Der lange Arm des Islam?

Ein nachdenklicher Artikel Hamed Abdel-Samadins Welt online: „Der lange Arm des Islam folgt Muslimen bis zu uns.“

Ich stimmt nicht immer zu. Wie sich Einwanderer benehmen, richtet sich immer auch nach dem, wie sie empfangen werden. Menschen verhalten sich opportunistisch: Sie tun das, von dem sie sich Vorteile versprechen, das gilt für Rassisten wie für Altruisten gleichermaßen.

Ich habe in den 90-er Jahren eine Reportage über eine Bergarbeitersiedlung im Ruhrgebiet geschrieben. Die erste Generation der „Gastarbeiter“, so erzählte man mir, habe sich versucht anzupassen. Die zweite Generation, die schon in Deutschland geboren war, zwang plötzlich ihren Frauen Kopftücher auf und interessierte sich mehr für den Islam. Das ist ein Phänomen, das jeder Ethnologe und Anthropologe kennt: Einwanderer nehmen dann das vermeintlich „Authentische“ wieder an, wenn sie von der Mehrheitsgesellschaft, in der sie leben, nicht akzeptiert werden.

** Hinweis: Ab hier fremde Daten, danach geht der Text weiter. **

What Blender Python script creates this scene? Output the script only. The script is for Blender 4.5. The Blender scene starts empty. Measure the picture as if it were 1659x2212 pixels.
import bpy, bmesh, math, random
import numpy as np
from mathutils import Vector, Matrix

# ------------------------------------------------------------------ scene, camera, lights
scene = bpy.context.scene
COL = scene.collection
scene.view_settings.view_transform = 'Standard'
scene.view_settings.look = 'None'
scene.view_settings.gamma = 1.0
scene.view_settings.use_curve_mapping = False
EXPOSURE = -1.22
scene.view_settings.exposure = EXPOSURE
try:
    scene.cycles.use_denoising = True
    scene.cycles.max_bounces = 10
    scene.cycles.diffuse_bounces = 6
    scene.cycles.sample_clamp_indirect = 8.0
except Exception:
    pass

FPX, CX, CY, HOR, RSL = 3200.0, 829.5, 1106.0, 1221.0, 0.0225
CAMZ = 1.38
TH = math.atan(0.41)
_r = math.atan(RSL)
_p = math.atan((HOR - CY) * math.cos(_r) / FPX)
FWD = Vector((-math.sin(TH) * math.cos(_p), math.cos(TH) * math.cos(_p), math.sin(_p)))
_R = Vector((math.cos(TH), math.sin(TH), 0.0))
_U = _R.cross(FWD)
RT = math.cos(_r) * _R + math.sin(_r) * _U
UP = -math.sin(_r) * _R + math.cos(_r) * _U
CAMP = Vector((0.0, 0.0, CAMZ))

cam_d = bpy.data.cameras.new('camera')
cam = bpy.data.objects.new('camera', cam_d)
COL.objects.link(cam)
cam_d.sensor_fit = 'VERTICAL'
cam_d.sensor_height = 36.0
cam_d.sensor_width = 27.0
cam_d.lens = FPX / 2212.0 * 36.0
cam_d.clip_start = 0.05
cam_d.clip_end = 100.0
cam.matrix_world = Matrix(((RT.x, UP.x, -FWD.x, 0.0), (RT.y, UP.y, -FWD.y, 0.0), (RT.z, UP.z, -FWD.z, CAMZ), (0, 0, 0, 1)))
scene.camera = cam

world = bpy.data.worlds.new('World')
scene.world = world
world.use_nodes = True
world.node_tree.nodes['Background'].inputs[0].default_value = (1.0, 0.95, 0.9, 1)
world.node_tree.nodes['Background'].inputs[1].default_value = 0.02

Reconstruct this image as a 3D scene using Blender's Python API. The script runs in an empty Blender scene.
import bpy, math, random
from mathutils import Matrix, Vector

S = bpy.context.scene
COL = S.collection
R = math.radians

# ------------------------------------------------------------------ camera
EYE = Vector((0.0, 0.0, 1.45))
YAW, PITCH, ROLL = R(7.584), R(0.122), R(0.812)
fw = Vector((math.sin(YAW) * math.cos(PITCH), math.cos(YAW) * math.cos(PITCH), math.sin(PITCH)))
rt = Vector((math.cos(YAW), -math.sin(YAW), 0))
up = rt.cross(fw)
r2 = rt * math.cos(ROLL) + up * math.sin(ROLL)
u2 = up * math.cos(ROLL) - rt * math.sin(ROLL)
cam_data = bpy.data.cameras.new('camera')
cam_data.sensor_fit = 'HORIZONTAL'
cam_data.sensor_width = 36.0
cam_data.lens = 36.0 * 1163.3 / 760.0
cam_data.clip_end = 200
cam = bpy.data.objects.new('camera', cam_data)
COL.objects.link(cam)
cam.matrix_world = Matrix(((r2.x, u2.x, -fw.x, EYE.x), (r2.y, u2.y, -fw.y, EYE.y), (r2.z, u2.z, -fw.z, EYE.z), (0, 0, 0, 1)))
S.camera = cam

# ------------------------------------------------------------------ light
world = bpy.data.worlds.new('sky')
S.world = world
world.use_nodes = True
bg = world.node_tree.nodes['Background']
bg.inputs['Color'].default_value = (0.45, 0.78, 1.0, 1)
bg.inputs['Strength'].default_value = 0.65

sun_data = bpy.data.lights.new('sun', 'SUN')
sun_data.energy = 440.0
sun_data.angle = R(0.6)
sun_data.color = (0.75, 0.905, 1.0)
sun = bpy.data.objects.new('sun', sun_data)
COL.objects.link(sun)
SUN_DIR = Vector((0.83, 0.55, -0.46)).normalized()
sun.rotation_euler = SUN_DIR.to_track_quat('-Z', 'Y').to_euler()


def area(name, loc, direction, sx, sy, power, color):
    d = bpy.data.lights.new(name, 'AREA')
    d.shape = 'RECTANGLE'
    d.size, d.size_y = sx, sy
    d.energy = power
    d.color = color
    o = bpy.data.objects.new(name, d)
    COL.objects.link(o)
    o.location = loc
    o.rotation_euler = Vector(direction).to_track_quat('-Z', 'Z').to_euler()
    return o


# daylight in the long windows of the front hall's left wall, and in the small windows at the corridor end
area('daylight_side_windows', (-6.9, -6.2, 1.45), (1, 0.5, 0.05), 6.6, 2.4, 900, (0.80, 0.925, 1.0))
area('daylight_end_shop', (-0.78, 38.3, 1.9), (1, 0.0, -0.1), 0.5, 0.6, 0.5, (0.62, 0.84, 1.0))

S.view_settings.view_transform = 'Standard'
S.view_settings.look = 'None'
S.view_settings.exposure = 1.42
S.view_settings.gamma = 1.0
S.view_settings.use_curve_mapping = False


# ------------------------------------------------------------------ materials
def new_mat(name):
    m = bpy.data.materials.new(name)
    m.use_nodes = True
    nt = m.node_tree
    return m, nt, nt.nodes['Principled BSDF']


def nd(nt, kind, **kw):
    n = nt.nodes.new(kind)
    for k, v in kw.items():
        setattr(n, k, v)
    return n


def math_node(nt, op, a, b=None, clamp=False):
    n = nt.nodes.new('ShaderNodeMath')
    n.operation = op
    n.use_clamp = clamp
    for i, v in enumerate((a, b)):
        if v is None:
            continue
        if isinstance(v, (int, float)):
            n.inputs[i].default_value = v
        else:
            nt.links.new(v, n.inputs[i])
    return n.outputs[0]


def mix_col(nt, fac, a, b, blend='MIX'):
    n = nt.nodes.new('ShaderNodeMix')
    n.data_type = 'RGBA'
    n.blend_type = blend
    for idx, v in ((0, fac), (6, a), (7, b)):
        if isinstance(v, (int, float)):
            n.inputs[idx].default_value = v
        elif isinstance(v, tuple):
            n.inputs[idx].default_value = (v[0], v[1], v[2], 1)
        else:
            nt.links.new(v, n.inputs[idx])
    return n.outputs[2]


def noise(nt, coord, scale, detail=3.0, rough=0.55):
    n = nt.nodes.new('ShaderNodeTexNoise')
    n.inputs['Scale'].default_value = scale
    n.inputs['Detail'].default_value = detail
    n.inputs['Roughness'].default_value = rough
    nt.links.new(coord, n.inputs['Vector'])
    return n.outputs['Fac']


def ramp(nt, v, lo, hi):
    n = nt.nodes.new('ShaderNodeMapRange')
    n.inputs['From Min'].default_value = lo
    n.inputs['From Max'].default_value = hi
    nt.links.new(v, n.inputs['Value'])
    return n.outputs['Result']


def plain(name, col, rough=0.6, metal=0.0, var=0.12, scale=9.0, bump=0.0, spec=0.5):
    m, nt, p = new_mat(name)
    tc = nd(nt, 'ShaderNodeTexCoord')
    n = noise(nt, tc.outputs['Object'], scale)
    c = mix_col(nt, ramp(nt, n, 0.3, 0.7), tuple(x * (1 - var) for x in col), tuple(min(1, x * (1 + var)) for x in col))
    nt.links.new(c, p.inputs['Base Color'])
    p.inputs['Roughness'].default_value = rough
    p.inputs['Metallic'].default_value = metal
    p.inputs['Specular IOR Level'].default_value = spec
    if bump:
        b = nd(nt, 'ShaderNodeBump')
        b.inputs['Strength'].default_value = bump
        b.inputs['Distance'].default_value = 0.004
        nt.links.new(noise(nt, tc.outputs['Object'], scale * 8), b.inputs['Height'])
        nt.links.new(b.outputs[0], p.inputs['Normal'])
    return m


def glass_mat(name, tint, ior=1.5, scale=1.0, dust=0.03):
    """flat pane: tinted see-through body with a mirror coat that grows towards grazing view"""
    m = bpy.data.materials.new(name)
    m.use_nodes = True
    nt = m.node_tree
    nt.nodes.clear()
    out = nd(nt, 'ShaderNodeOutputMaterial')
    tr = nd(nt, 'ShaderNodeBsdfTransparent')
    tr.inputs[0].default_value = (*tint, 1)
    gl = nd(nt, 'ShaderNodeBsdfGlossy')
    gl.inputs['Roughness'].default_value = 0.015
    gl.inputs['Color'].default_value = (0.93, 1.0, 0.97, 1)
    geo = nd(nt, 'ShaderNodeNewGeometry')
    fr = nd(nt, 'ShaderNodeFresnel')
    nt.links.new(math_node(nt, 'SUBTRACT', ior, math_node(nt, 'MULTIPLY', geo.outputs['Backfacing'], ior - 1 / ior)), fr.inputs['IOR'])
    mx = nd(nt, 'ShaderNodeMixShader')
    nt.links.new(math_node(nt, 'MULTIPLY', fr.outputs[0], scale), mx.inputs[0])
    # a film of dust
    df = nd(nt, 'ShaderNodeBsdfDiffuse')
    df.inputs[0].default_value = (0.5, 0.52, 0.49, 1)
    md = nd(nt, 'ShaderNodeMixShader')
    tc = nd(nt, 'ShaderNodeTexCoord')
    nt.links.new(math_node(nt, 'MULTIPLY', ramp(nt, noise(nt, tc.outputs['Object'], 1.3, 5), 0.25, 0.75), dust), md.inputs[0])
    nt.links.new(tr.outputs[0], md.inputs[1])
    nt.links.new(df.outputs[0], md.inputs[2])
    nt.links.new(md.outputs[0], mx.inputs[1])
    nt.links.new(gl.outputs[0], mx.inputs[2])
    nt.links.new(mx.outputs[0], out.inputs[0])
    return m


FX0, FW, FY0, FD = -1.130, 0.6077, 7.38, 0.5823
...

Das gilt nicht nur für die „Re-Islamisierung“ arabischer oder türkischer Immigranten in Deutschland, sondern auch für andere Religionen. Der „Islam“ ist nur eine (opportunistische) Methode, eine Gruppenidentität zu schaffen, die die Mainstream-Gesellschaft nicht bieten kann oder will.

Man lese Mary Douglas über die „Sumpf-Iren“:
Das Schweinefleischverbot [der Juden, B.S.] und das Gebot der Freitagsabstinenz sind gerade deshalb so ideale Symbole der Gruppenverbundenheit, weil die Angehörigen andere Kulturen keinerlei Sinn in ihnen sehen. (…) Wenn zwei Symbolsysteme in Konfrontation geraten, beginnen sie sich – und zwar gerade auf der Basis ihrer Gegensätzlichkeit – zu einem einheitlichen Ganzen zu vereinigen; und in dieser Gesamtheit kann unter Umständen jede Hälfte für die andere durch ein einziges Element repräsentiert werden, das zu diesem Zweck aus seinem ursprünglichen Kontext herausgebrochen worden ist. Außerdem neigen ‚die anderen‘ dazu, unter den äußerlichen Symbolen unserer Gruppensolidarität gerade die herauszugreifen, die sie in besonderem Maße abstoßen oder amüsieren.

Oder Kien Nghi Ha: Ethnizität und Migration – dort steht auch schon alles, was zum Thema gesagt werden müsste.

Kluge Bücher oder ethnologisches Wissen über Einwanderer sind aber bekanntlich im öffentlichen Diskurs nicht erwünscht.